When Radio On hit the screens for real in 1980, English cinema could hail a new auteur to reckon with: Christopher Petit, as he got credited then. Chris, as he refers to himself these days, had already made a name for himself before embarking on his maiden journey as a director: For the better part of the 70s, he was the Film Editor of Time Out and a writer for the music weekly Melody Maker, which both back then meant something.
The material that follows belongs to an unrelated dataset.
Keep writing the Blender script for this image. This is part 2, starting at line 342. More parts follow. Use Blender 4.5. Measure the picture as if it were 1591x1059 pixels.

Radio On is special in English cinema, because it fuses the local and the cosmopolitan in ways no other director had done since The Archers ie. Michael Powell & Emeric Pressburger. It’s a film that documents the wasteland of industrial England during the long Winter of Discontent that led to the election of Margaret Thatcher – in a visual style commonly connected to the film’s co-producer, Wim Wenders, by way of the incomparable director of photography Martin Schäfer.
Destiny had a hand in this, as Petit grew partly up in Iserlohn where his father, a career soldier, was stationed for years. Petit said that for a long time, he found the culture he got to know there far more attractive than what he knew of England: Beaten Germany felt strangely arrested, strangely progressive (Mercedes, Telefunken), more technological and complicated, and interestingly scarred by its psychological burden. A few years on, Petit would actually shoot two fiction features in the FRG, Flight to Berlin (1983) and Chinese Boxes (1984), both, like Radio On, crime narratives that are interested in everything about their cases except who’s the culprit. In between these, we find the P. D. James-adaptation An Unsuitable Job for a Woman (1982) which does the traditional British country house murder mystery with a sense of dispassionate distance and irony that evokes Joseph Losey via Monte Hellman. Four movies in five years – not bad.
Yet Petit would never make another fiction feature for cinema again – at least not in the traditional fashion that he so gracefully played with here as well as in his sole excursion into prime time prestige TV, Agatha Christie’s Miss Marple: A Caribbean Mystery (1989). You could say that Petit wasn’t made for a career-style approach to the art. People like him don’t have careers – they have fun; they enjoy themselves doing what interests them with the possibilities at hand. 90s British television still had budgets and slots available for less orthodox forms – let’s call them essays. His most celebrated of these, Without Walls: The Cardinal and the Corpse (1992), became Petit’s first collaboration with Iain Sinclair, the nec plus ultra London writer since the 80s, with whom he would then co-direct some of his most dazzling post-slot-TV works: The Falconer (1998), Asylum (2000) and London Orbital (2002); the former was also the start of an even more far-reaching collaboration with Emma Matthews, officially only the editor of almost everything Petit did since, in reality an artistic influence that strongly characterizes each project’s fabric.
Somehow, Petit always finds a way to make a film – even if that means writing a novel, cutting a record or doing a performance. And while busying himself with all that, he constantly reinvents the art(s). Thus, it was unavoidable that his films would become more and more personal – ruggedly anecdotal in gesture and melancholically epigrammatic in style. Both Content (2010) and D Is for Distance (2025) have their autobiographical dimensions – but then, as his umpteenth variations/revisitations of Radio On, they are also haunting studies in progressive alienness and time passing. If Thomas Wolfe describes the Modernist malaise with You Can’t Go Home Again (1940), then Petit’s cinema wonders what home is, and who’s you?